On This Day in Formula One - 20 August

The last major grand prix before the war was staged at Bremgarten in Switzerland, and in a bid to lure the Italians into taking part and challenge the all-conquering Germans, the organisers ran the race in two heats, one for Voiturettes and one for GP cars, with the best from each going to a combined final. On a slippery track, Mercedes dominated with Hermann Lang, that year's European champion, winning the race, three seconds ahead of Rudolf Caracciola, and German entries occupied the top six places. But the performance of Nino Farina, whose Alfa Romeo came seventh but ahead of several of the more powerful Mercedes and Auto Union entries, took the plaudits for a courageous drive.

It was Michael Schumacher's turn to step up his rehabilitation when he got behind the wheel of his Ferrari for the first time since his crash at Silverstone resulted in a broken leg. Schumacher tested alongside Mika Salo and Eddie Irvine at the team's Mugello circuit. He limped a little when he got out of his Ferrari after he completed one lap, but after a pause he drove four more laps.

Renault announced that its driver line-up of Jarno Trulli and Fernando Alonso would remain unchanged for the following season. "This driver line-up provides us with the perfect balance," said team boss Flavio Briatore. "Next year will be Jarno's eighth season in Formula One, and everybody knows he is an extremely fast, competitive racing driver. Fernando has more than justified the faith we showed in him last year, and is maturing with the team as he acquires experience at the highest level."
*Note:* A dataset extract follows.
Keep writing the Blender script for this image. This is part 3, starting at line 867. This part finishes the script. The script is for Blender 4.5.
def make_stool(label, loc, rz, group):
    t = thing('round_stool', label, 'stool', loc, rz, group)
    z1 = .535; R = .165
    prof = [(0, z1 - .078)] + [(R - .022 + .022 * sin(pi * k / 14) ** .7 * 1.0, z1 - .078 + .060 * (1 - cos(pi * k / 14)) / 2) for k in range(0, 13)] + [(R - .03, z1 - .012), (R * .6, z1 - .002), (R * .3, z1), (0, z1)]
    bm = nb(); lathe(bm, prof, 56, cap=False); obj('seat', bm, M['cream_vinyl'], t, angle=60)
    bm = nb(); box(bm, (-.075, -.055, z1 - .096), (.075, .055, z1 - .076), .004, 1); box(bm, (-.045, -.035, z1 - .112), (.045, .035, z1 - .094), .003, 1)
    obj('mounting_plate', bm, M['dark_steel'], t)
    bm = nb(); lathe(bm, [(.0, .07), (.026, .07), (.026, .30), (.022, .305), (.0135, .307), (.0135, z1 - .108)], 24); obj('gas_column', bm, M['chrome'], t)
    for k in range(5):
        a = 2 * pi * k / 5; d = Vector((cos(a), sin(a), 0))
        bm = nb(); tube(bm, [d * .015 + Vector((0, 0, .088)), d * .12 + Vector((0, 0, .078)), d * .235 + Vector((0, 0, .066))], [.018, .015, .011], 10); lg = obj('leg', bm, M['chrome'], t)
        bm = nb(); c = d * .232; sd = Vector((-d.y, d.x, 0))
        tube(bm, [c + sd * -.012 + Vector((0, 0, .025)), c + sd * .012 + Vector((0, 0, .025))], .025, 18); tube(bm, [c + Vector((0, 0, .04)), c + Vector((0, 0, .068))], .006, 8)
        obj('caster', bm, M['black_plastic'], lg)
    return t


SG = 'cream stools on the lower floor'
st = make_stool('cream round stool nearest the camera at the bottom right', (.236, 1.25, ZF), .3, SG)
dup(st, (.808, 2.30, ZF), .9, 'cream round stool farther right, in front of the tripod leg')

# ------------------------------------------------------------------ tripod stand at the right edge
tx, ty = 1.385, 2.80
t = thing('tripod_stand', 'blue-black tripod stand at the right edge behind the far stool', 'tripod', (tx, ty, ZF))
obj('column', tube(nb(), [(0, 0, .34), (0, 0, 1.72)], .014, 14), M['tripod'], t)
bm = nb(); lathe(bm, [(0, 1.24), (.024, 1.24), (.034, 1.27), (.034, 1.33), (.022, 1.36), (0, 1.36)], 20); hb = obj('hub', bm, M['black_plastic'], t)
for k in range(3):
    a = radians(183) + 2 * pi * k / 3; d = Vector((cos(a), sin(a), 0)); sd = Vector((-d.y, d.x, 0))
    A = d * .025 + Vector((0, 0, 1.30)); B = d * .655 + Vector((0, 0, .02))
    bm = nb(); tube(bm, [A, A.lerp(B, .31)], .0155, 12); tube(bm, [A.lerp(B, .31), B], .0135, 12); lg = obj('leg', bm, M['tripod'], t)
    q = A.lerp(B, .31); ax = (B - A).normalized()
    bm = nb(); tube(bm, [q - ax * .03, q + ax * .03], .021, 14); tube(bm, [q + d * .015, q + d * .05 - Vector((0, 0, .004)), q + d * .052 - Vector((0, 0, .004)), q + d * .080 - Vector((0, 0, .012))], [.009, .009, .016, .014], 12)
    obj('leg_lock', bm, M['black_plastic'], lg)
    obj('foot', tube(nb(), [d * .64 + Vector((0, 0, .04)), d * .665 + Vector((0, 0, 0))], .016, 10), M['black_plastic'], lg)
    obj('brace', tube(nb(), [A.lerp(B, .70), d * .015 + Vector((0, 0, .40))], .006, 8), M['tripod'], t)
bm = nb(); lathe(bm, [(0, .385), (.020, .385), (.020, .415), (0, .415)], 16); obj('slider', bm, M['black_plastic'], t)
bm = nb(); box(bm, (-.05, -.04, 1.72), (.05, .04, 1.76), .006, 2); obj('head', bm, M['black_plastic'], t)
It had been a decade since Ferrari test driver Luca Badoer had entered an F1 grand prix, but he got his chance when Felipe Massa suffered a serious injury at the Hungarian Grand Prix. A planned comeback by Michael Schumacher stalled when the former champion was sidelined by a neck injury, and so on this day the team announced Badoer - whose record between 1993 and 1999 was no points from 48 starts - would be in the No. 2 car for the European Grand Prix . Eyebrows were raised, and doubts were justified when he was more than two seconds behind team-mate Kimi Räikkönen in practice at Valencia, also incurring four fines for speeding in the pit lane. In the race itself he came 17th out of 18 finishers, and in Belgium he was 14th out of 14 finishers. Enough was enough and Ferrari brought in Giancarlo Fisichella for the Italian Grand Prix.Badoer blamed the negative media coverage of his driving for Ferrari's decision to replace him. The reality was he was simply far too ring rusty.